GIVEN REQUEST: Write out the data below in full, unchanged, minus the images.

## BEGIN

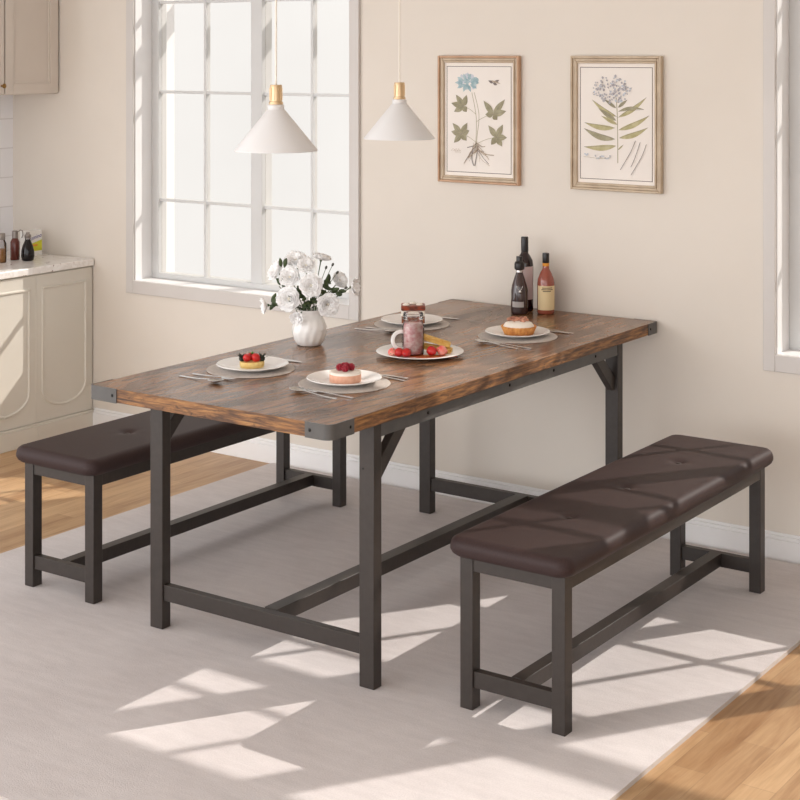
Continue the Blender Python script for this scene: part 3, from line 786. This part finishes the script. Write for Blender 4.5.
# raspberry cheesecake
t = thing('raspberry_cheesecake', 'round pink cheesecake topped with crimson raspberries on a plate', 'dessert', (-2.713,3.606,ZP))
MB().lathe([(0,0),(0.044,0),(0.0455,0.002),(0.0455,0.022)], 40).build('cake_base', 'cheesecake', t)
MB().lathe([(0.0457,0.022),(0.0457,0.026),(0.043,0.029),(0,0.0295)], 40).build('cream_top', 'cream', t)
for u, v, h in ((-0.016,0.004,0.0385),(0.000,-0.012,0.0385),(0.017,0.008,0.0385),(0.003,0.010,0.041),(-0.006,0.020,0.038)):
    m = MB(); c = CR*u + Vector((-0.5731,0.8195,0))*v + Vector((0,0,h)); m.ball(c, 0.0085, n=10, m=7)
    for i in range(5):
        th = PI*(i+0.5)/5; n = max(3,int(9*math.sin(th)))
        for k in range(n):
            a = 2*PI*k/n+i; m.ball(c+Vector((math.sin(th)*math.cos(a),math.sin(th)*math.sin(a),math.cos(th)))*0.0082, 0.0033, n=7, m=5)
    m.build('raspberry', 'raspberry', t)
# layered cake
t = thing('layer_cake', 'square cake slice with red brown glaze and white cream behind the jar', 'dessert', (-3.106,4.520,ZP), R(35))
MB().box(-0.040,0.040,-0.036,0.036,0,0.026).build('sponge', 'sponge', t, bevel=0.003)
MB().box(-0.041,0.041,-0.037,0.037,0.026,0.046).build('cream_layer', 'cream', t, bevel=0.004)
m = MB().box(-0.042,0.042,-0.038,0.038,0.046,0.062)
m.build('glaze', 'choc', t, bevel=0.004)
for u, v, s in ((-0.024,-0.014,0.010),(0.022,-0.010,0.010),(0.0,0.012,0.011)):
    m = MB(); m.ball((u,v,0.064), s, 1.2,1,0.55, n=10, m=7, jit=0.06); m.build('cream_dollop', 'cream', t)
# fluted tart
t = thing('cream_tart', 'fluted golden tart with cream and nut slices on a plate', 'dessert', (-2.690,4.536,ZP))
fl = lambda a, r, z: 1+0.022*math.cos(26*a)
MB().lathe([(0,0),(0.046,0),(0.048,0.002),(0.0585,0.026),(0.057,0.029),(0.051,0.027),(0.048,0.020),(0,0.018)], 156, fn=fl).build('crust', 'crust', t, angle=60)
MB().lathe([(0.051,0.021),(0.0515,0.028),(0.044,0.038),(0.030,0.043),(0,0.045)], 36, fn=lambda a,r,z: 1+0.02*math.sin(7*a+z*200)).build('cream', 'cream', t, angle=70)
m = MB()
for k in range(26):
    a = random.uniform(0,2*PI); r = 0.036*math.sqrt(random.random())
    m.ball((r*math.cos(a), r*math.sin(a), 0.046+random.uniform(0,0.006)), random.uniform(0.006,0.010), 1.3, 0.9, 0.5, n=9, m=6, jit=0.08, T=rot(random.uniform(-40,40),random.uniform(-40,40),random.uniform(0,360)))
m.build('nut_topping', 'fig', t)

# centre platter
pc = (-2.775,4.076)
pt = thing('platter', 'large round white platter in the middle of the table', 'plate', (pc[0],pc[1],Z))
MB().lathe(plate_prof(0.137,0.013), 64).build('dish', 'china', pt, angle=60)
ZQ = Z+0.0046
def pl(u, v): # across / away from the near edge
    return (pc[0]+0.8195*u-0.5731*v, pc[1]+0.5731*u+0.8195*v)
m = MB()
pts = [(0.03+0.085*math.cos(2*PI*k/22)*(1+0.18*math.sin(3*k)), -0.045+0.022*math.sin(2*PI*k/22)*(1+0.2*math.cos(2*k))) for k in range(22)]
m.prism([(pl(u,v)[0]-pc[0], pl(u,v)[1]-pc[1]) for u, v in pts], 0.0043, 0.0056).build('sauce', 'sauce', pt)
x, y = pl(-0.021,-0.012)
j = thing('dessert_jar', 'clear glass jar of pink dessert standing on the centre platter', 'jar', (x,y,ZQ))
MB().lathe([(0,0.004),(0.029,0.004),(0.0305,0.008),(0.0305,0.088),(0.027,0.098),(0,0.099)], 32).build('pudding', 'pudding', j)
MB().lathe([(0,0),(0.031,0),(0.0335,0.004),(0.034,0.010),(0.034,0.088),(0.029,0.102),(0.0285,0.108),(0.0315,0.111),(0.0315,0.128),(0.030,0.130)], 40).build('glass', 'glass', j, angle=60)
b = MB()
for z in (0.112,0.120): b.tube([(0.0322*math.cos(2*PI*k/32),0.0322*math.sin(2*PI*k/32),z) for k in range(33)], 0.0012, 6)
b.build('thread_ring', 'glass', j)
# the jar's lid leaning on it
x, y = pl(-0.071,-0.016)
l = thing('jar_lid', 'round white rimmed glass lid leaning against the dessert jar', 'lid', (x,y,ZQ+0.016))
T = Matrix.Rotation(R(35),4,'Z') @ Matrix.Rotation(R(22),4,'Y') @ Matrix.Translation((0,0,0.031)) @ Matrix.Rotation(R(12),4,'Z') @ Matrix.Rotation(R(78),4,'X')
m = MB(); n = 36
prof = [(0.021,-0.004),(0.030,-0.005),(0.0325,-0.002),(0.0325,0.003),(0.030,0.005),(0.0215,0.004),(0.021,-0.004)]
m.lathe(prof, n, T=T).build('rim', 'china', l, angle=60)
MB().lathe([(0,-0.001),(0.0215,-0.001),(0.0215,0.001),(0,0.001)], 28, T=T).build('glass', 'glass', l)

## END

WRITTEN SOLUTION:
Continue the Blender Python script for this scene: part 3, from line 786. This part finishes the script. Write for Blender 4.5.
# raspberry cheesecake
t = thing('raspberry_cheesecake', 'round pink cheesecake topped with crimson raspberries on a plate', 'dessert', (-2.713,3.606,ZP))
MB().lathe([(0,0),(0.044,0),(0.0455,0.002),(0.0455,0.022)], 40).build('cake_base', 'cheesecake', t)
MB().lathe([(0.0457,0.022),(0.0457,0.026),(0.043,0.029),(0,0.0295)], 40).build('cream_top', 'cream', t)
for u, v, h in ((-0.016,0.004,0.0385),(0.000,-0.012,0.0385),(0.017,0.008,0.0385),(0.003,0.010,0.041),(-0.006,0.020,0.038)):
    m = MB(); c = CR*u + Vector((-0.5731,0.8195,0))*v + Vector((0,0,h)); m.ball(c, 0.0085, n=10, m=7)
    for i in range(5):
        th = PI*(i+0.5)/5; n = max(3,int(9*math.sin(th)))
        for k in range(n):
            a = 2*PI*k/n+i; m.ball(c+Vector((math.sin(th)*math.cos(a),math.sin(th)*math.sin(a),math.cos(th)))*0.0082, 0.0033, n=7, m=5)
    m.build('raspberry', 'raspberry', t)
# layered cake
t = thing('layer_cake', 'square cake slice with red brown glaze and white cream behind the jar', 'dessert', (-3.106,4.520,ZP), R(35))
MB().box(-0.040,0.040,-0.036,0.036,0,0.026).build('sponge', 'sponge', t, bevel=0.003)
MB().box(-0.041,0.041,-0.037,0.037,0.026,0.046).build('cream_layer', 'cream', t, bevel=0.004)
m = MB().box(-0.042,0.042,-0.038,0.038,0.046,0.062)
m.build('glaze', 'choc', t, bevel=0.004)
for u, v, s in ((-0.024,-0.014,0.010),(0.022,-0.010,0.010),(0.0,0.012,0.011)):
    m = MB(); m.ball((u,v,0.064), s, 1.2,1,0.55, n=10, m=7, jit=0.06); m.build('cream_dollop', 'cream', t)
# fluted tart
t = thing('cream_tart', 'fluted golden tart with cream and nut slices on a plate', 'dessert', (-2.690,4.536,ZP))
fl = lambda a, r, z: 1+0.022*math.cos(26*a)
MB().lathe([(0,0),(0.046,0),(0.048,0.002),(0.0585,0.026),(0.057,0.029),(0.051,0.027),(0.048,0.020),(0,0.018)], 156, fn=fl).build('crust', 'crust', t, angle=60)
MB().lathe([(0.051,0.021),(0.0515,0.028),(0.044,0.038),(0.030,0.043),(0,0.045)], 36, fn=lambda a,r,z: 1+0.02*math.sin(7*a+z*200)).build('cream', 'cream', t, angle=70)
m = MB()
for k in range(26):
    a = random.uniform(0,2*PI); r = 0.036*math.sqrt(random.random())
    m.ball((r*math.cos(a), r*math.sin(a), 0.046+random.uniform(0,0.006)), random.uniform(0.006,0.010), 1.3, 0.9, 0.5, n=9, m=6, jit=0.08, T=rot(random.uniform(-40,40),random.uniform(-40,40),random.uniform(0,360)))
m.build('nut_topping', 'fig', t)

# centre platter
pc = (-2.775,4.076)
pt = thing('platter', 'large round white platter in the middle of the table', 'plate', (pc[0],pc[1],Z))
MB().lathe(plate_prof(0.137,0.013), 64).build('dish', 'china', pt, angle=60)
ZQ = Z+0.0046
def pl(u, v): # across / away from the near edge
    return (pc[0]+0.8195*u-0.5731*v, pc[1]+0.5731*u+0.8195*v)
m = MB()
pts = [(0.03+0.085*math.cos(2*PI*k/22)*(1+0.18*math.sin(3*k)), -0.045+0.022*math.sin(2*PI*k/22)*(1+0.2*math.cos(2*k))) for k in range(22)]
m.prism([(pl(u,v)[0]-pc[0], pl(u,v)[1]-pc[1]) for u, v in pts], 0.0043, 0.0056).build('sauce', 'sauce', pt)
x, y = pl(-0.021,-0.012)
j = thing('dessert_jar', 'clear glass jar of pink dessert standing on the centre platter', 'jar', (x,y,ZQ))
MB().lathe([(0,0.004),(0.029,0.004),(0.0305,0.008),(0.0305,0.088),(0.027,0.098),(0,0.099)], 32).build('pudding', 'pudding', j)
MB().lathe([(0,0),(0.031,0),(0.0335,0.004),(0.034,0.010),(0.034,0.088),(0.029,0.102),(0.0285,0.108),(0.0315,0.111),(0.0315,0.128),(0.030,0.130)], 40).build('glass', 'glass', j, angle=60)
b = MB()
for z in (0.112,0.120): b.tube([(0.0322*math.cos(2*PI*k/32),0.0322*math.sin(2*PI*k/32),z) for k in range(33)], 0.0012, 6)
b.build('thread_ring', 'glass', j)
# the jar's lid leaning on it
x, y = pl(-0.071,-0.016)
l = thing('jar_lid', 'round white rimmed glass lid leaning against the dessert jar', 'lid', (x,y,ZQ+0.016))
T = Matrix.Rotation(R(35),4,'Z') @ Matrix.Rotation(R(22),4,'Y') @ Matrix.Translation((0,0,0.031)) @ Matrix.Rotation(R(12),4,'Z') @ Matrix.Rotation(R(78),4,'X')
m = MB(); n = 36
prof = [(0.021,-0.004),(0.030,-0.005),(0.0325,-0.002),(0.0325,0.003),(0.030,0.005),(0.0215,0.004),(0.021,-0.004)]
m.lathe(prof, n, T=T).build('rim', 'china', l, angle=60)
MB().lathe([(0,-0.001),(0.0215,-0.001),(0.0215,0.001),(0,0.001)], 28, T=T).build('glass', 'glass', l)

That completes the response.